THE RIGHT TO PRIVACY AND PAST LEGISLATION
Now may be a good time to remind you that privacy is not explicitly mentioned in the Constitution, although through the Bill of Rights, there is a broad affirmation of personal privacy. Unquestionably, privacy is deeply ingrained in our social psyche. The first "privacy law" was developed by Samuel Warren and Louis Brandeis in 1891. Years later, articles on privacy appeared in such prestigious publications as the Harvard Law Review discussing the right to be let alone and control information about oneself. Then, in the 1970s, The Privacy Act was developed and passed. It granted individuals the right to see, copy and direct federal agency records and to restrict disclosure of the information. In 1980, privacy legislation passed in the form of The Privacy Protection Act, which prohibits law enforcement from searching or seizing materials without probable cause. More recently, and more specifically relating to electronic marketing, was the passage of The Electronic Communications Privacy Act (ECPA) in 1986. It prevents private entities, in addition to government, from unauthorized access to stored messages (i.e., e-mail) as well as the interception of these messages.
Another current law relevant to electronic marketing and consumer rights is the Telephone Consumer Protection Act. It outlaws fax solicitations on the premise that fax solicitations use consumer resources (i.e., their fax paper) without permission and also that advertisers have no right to turn consumers into a captive audience unable to decline receipt of advertisers' messages.
Now, electronic marketers are facing the aforementioned legislation proposed by Rep. Smith and Sen. Murkowski.

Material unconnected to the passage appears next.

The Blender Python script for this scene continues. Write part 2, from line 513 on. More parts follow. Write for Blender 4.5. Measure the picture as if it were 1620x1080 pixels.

Tackling the issue from another position are specific industry associations, including the Direct Marketing Association (DMA) and Interactive Services Association (ISA). They believe that better standards and self-regulation on the part of direct marketers can successfully control electronic marketing abuses, such as spam/junk e-mail, advertisements misrepresented as news information and the indiscriminate harvesting of consumers' names and personal information.